Many participants said all stakeholders in coffee production should care about its quality as it remains the country's major export.
Etienne Bihogo who runs the Rwanda Small Holder Specialty Coffee Company (RWASHOSCCO), a Rwandan coffee marketing company, said the country needs to export a well tasted coffee to fetch more revenues. "If only we can agree on our coffee grades in the whole country, it can help us to better sell it," he said.
According to managers of coffee washing stations, government should help in stopping traditional ways of washing coffee practiced by some local farmers in different villages. They say the practice is the major cause of bad quality of coffee at the international market.
"Those practices have limited us from producing good quality coffee," said one of the coffee washing stations manager. "The government should ban them".
But some authorities said coffee dealers are not organised in cooperatives and this has made coffee control tasks difficult for them. "Why don't you vote your representatives at different levels so that we can contact you?" said Jeanne Izabiriza, the Provincial Executive Secretary.
Minister of Commerce, Protais Mitari said the government is looking at how to ask all coffee growers and dealers to group them-selves into cooperatives. He said that government aims at assisting cooperatives rather than one independent person.
Mitari insisted that Rwanda needs to increase the quantity of coffee it produces.
"There is a problem in production and we need to sit with OCIR-Café and see why!" he said. "We are yet to put much effort in growing coffee".
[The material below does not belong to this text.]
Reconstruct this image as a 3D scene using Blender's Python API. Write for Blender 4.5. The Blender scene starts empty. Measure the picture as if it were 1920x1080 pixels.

Rwanda exported more than 26 thousand tonnes of coffee last year and it earned Rwf 29 billions.
Emmanuel Maniragaba, production manager with the government's coffee umbrella OCIR-Café, said rwandan coffee may reduce in quantity this year but rise in quality.
"We need ten thousand tonnes of good coffee," he said.
Presently, Rwanda counts 79 coffee washing stations. Maniragaba said it should have at least 120 coffee washing stations by the end of this year and at least 240 by 2008.
But he said the country still lacks technicians to process good quality coffee, especially in the tasting process.
"We would love to have coffee tasters at every coffee washing station in the country but they are very few" said Maniragaba, hastening to add that OCIR-Café has plans to train many coffee tasters. There are about nine cuppers in the whole country and only two cupping stations.
One of those nine cuppers, Claire Kampeta, recently said that they are playing a critical role in processing good quality coffee.
"The country is getting hard currencies because of cuppers," she said. "We used to sell our coffee without tasting it and clients were paying poorly to farmers".
SPREAD, a six year project funded by the US Agency for International Development (USAID) is currently working with private coffee cooperatives to improve the quality of coffee.
The project's director, Dr. Tim schilling, said SPREAD intends to include many farmers in its program.
"We have a strategy to help private cooperatives to control their coffee quality in different areas of the country," he said. "There are enough equipments we still have in our stores that can help." He said the project will work with coffee cooperatives in Western, Southern and Eastern provinces as well as the central region of the country.
Jean Baptiste Iyakaremye, a farmer from Rwamagana District, said he will call up on other farmers to stop harming coffee's quality. "We need to change the way we work in our cooperatives," he said. "We will sensitize farmers to bring their coffee to washing stations instead of washing them at home."Iyakaremye's plan while back in Rwamagana is also the greatest recommendation made by coffee stakeholders on Friday in Butare.